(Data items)
--- Begin ---

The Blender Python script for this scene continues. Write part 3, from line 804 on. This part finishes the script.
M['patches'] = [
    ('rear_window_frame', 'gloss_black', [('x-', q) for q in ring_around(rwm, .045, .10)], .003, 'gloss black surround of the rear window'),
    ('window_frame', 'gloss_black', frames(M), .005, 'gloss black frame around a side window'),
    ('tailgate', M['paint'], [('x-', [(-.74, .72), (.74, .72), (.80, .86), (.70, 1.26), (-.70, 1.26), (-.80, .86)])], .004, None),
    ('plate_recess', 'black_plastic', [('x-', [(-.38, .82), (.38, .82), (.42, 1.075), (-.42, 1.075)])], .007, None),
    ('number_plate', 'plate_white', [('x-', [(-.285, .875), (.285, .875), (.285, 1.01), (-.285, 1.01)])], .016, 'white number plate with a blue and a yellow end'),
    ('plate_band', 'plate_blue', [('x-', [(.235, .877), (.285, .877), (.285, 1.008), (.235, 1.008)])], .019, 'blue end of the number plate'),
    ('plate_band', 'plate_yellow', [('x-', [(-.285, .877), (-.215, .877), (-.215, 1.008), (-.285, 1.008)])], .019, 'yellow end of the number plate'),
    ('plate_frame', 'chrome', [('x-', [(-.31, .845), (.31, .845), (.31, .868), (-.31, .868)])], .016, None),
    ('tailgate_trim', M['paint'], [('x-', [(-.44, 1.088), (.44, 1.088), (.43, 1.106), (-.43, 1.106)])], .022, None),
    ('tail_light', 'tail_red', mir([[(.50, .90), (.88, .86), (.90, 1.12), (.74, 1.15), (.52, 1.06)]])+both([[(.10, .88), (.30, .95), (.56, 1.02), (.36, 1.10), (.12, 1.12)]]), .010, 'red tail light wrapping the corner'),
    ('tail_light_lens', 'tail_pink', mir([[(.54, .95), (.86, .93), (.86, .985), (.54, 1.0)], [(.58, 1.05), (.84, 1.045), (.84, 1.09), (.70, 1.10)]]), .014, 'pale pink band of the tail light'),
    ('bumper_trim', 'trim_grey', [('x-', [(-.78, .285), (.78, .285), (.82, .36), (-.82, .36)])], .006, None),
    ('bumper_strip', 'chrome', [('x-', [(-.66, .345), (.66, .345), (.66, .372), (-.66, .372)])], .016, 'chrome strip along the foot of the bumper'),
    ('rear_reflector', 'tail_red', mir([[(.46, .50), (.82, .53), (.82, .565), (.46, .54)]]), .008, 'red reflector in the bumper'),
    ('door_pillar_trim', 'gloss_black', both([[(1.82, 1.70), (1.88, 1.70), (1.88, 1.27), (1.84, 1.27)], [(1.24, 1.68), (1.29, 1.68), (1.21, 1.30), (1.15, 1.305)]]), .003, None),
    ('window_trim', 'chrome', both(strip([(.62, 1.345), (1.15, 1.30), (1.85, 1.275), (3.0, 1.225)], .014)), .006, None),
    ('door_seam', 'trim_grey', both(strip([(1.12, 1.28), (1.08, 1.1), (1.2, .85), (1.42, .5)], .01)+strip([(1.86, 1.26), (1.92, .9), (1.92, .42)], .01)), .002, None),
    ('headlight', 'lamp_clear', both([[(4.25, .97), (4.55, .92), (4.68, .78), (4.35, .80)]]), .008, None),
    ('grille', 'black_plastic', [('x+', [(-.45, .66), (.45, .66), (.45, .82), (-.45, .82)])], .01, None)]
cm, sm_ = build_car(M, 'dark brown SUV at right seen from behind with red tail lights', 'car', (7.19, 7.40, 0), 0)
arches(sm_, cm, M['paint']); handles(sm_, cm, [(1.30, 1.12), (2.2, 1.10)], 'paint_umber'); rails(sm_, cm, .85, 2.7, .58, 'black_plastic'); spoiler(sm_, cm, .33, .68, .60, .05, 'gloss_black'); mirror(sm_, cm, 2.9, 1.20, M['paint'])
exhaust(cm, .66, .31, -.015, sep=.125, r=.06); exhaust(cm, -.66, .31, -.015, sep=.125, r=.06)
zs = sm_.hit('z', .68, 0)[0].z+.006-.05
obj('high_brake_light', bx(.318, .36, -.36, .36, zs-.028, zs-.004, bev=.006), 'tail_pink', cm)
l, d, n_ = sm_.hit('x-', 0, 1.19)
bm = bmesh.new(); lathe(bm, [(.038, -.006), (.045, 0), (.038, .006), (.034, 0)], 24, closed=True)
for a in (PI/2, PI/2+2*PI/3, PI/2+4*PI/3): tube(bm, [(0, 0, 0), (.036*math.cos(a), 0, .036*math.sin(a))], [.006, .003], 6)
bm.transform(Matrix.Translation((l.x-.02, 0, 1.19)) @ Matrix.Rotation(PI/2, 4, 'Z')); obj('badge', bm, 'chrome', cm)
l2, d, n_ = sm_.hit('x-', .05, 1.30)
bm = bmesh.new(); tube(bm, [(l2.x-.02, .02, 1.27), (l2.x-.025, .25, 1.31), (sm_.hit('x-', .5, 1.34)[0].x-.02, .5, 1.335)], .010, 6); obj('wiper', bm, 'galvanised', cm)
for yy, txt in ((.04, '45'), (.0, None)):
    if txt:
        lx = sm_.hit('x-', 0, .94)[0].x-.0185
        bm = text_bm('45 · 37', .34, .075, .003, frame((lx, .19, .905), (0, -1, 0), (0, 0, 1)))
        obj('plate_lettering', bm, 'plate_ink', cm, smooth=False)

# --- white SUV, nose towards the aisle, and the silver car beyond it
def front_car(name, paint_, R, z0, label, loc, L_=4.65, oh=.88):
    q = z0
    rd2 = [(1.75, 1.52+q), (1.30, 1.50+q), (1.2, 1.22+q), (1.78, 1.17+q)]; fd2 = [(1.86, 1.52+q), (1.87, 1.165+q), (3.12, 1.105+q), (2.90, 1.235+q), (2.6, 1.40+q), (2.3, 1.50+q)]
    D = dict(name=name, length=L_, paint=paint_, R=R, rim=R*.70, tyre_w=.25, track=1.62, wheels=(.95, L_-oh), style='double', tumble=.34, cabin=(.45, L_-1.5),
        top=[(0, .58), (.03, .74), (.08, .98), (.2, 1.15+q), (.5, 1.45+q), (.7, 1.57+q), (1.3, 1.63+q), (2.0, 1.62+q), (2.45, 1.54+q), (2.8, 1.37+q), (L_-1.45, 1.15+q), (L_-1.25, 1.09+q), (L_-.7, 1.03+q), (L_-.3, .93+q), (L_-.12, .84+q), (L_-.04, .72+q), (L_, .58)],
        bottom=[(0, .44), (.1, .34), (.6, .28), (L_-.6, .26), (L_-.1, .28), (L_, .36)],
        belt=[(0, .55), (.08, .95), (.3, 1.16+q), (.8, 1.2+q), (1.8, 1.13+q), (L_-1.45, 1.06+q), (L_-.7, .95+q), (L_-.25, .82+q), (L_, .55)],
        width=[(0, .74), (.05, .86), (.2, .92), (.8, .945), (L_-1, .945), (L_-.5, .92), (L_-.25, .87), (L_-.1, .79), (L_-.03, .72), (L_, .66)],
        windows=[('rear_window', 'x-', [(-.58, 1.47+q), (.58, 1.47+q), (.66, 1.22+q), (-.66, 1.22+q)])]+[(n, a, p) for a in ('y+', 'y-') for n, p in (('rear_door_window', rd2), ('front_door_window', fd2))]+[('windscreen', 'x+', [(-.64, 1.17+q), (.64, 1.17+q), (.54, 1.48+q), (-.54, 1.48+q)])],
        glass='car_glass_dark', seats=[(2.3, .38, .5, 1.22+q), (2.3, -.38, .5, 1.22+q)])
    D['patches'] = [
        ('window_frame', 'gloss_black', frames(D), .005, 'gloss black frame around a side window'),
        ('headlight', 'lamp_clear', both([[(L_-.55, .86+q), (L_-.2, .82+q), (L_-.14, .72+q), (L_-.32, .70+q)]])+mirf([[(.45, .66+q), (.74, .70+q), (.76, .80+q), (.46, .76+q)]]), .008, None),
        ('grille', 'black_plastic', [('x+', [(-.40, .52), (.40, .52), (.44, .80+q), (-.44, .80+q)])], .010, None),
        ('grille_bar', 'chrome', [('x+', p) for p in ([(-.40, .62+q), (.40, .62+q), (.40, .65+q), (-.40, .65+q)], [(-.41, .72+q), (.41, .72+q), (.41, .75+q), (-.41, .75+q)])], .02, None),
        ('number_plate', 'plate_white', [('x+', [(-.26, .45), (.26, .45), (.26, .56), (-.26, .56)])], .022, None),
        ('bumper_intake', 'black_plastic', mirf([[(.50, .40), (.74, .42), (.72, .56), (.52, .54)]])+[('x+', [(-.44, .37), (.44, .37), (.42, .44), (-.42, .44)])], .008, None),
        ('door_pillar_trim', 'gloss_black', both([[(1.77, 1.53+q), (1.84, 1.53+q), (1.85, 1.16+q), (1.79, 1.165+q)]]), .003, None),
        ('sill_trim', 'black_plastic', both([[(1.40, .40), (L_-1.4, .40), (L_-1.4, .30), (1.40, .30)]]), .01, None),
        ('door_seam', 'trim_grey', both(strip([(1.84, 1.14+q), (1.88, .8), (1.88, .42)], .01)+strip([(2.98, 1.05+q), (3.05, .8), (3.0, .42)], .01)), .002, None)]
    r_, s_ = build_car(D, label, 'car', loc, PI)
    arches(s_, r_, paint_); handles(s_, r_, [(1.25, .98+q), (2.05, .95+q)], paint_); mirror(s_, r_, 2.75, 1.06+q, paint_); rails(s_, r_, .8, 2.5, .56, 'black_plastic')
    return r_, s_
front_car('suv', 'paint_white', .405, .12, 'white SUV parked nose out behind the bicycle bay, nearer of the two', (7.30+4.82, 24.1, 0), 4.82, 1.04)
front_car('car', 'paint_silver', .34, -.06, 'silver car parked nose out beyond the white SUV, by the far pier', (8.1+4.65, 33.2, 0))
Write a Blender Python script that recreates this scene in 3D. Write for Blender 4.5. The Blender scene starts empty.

--- End ---

● Problem statement
Check each line of the records above for the string "from", and report every line that has it.

● Full answer
The Blender Python script for this scene continues. Write part 3, from line 804 on. This part finishes the script.
cm, sm_ = build_car(M, 'dark brown SUV at right seen from behind with red tail lights', 'car', (7.19, 7.40, 0), 0)